İki savaş arasındaki benzerliklerden bir diğeri ise, hem Bosna Savaşı’nın hem de Filistin-İsrail çatışmasının uluslararası arenada büyük bir merak ve ilgiyle takip ediliyor olmasıdır. Bu iki kriz de dünya genelinde büyük ölçekli protesto gösterilerine yol açarak uluslararası toplumun ana gündemini oluşturmuşlardır. 

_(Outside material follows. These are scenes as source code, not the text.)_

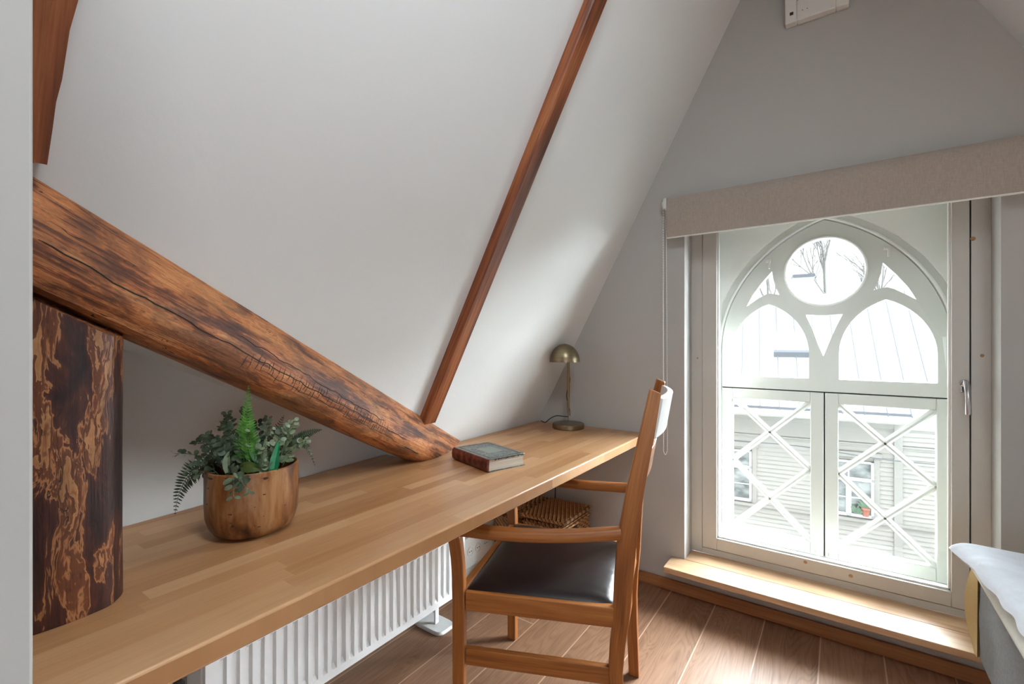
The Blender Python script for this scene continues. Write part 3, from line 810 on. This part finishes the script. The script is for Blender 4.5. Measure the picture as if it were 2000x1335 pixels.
for i in range(len(cpth) - 1):
    p0, p1, p2, p3 = cpth[max(i - 1, 0)], cpth[i], cpth[i + 1], cpth[min(i + 2, len(cpth) - 1)]
    for t_ in (0, .2, .4, .6, .8): sm.append(.5 * ((2 * p1) + (-p0 + p2) * t_ + (2 * p0 - 5 * p1 + 4 * p2 - p3) * t_ ** 2 + (-p0 + 3 * p1 - 3 * p2 + p3) * t_ ** 3))
build('power_cord', MB().tube(sm + [cpth[-1]], .0025, 8), M_black, lp, 'black power cord')
wr = [V((-1.172 + .009 * math.cos(a), 2.166 + .009 * math.sin(a) - .0 * k, .81 + k * .012)) for k, a in enumerate([k * .42 for k in range(18)])]
build('wound_cord', MB().tube(wr, .0018, 6), M_black, lp)

# ================================================================= POT AND PLANTS
PC = V((-1.165, .552, .7455))
pt = thing('potted_plant', tuple(PC), 'round brown wooden pot of mixed artificial ferns and eucalyptus on the desk', 'plant')
pr = [(0, 0), (.055, 0), (.070, .003), (.083, .010), (.093, .024), (.099, .045), (.1005, .075), (.1005, .150), (.1000, .156), (.0975, .1585), (.094, .157), (.0925, .150), (.0915, .115), (0, .113)]
build('pot', MB().lathe(PC, pr, 72), M_pot, pt, 'distressed brown wooden pot')
build('moss', MB().lathe(PC + V((0, 0, .1135)), [(0.0895, 0), (.0895, .010), (.06, .022), (0, .026)], 24), M_soil, pt)
FR = V((-.5787, .8156, 0)); RT = V((.8156, .5787, 0)); UP = V((0, 0, 1))
random.seed(11)
def spline(p0, p1, p2, n=12):
    return [p0 * (1 - t) ** 2 + p1 * 2 * t * (1 - t) + p2 * t * t for t in [i / n for i in range(n + 1)]]
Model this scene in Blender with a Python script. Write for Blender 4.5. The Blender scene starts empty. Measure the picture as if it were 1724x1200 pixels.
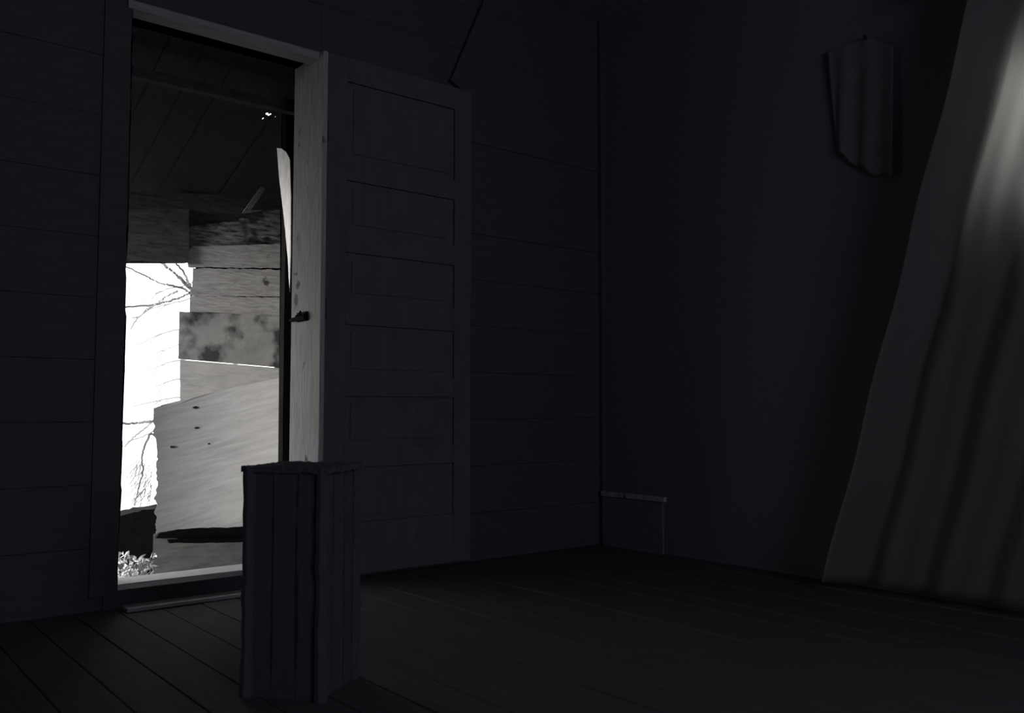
import bpy, bmesh, math, random
from mathutils import Vector, Matrix, noise
random.seed(7)
S = bpy.context.scene
COL = S.collection

# ------------------------------------------------------------------ camera
F = 1500.0; AZ = math.radians(50.8); HZ = 690.0
PITCH = math.atan((HZ-600.0)/F)
CAM = Vector((0, 0, 0.75))
cd = bpy.data.cameras.new('camera'); cam = bpy.data.objects.new('camera', cd); COL.objects.link(cam)
cd.sensor_width = 36.0; cd.lens = F/1724.0*36.0; cd.clip_start = 0.02; cd.clip_end = 400
cam.location = CAM
cam.rotation_euler = (math.pi/2+PITCH, 0, AZ-math.pi/2)
S.camera = cam
cd.dof.use_dof = True; cd.dof.focus_distance = 4.3; cd.dof.aperture_fstop = 4.0

# ------------------------------------------------------------------ daylight
SKY = 3.0
w = bpy.data.worlds.new('overcast_sky'); S.world = w; w.use_nodes = True
nt = w.node_tree; nt.nodes.clear()
o_ = nt.nodes.new('ShaderNodeOutputWorld'); b_ = nt.nodes.new('ShaderNodeBackground')
tc = nt.nodes.new('ShaderNodeTexCoord'); nz = nt.nodes.new('ShaderNodeTexNoise'); cr = nt.nodes.new('ShaderNodeValToRGB')
nz.inputs['Scale'].default_value = 3.0; nz.inputs['Detail'].default_value = 5
cr.color_ramp.elements[0].position = .3; cr.color_ramp.elements[0].color = (.86, .87, .90, 1)
cr.color_ramp.elements[1].position = .7; cr.color_ramp.elements[1].color = (1, 1, 1, 1)
nt.links.new(tc.outputs['Generated'], nz.inputs['Vector']); nt.links.new(nz.outputs['Fac'], cr.inputs['Fac'])
nt.links.new(cr.outputs['Color'], b_.inputs['Color']); b_.inputs['Strength'].default_value = SKY
nt.links.new(b_.outputs['Background'], o_.inputs['Surface'])
w.cycles.sampling_method = 'MANUAL'; w.cycles.sample_map_resolution = 256

def area(name, loc, rot, sx, sy, power, color=(1, 1, 1), portal=False):
    l = bpy.data.lights.new(name, 'AREA'); l.shape = 'RECTANGLE'; l.size = sx; l.size_y = sy
    l.energy = power; l.color = color
    if portal: l.cycles.is_portal = True
    o = bpy.data.objects.new(name, l); COL.objects.link(o); o.location = loc; o.rotation_euler = rot
    return o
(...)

İki mücadele arasındaki bir diğer önemli ortak faktör ise dindir. Hem Bosna'da hem de Filistin'de kolektif direncin oluşturulmasında İslam dini büyük bir rol oynamıştır. Ayrıca iki bölgedeki çatışmanın da temel sebeplerinden bir tanesini savaşan tarafların inanç farklılıkları oluşturmaktadır. Müslüman Boşnaklar, Bosna Savaşı sırasında Sırp (Ortodoks Hristiyan) ve Hırvat (Katolik Hristiyan) güçlerine karşı savaşırken, Filistin'de ise Müslümanlar İsrail (Yahudi)  ile çatışmaktadırlar. Bu nedenle, Bosna’daki protestolara katılan insanların Filistin’deki insanlarla ortak bir inanca sahip olmaları sebebiyle duygusal bir özdeşlik kurmuş olma ihtimallerin yüksek olduğu çıkarımına ulaşmak mümkündür.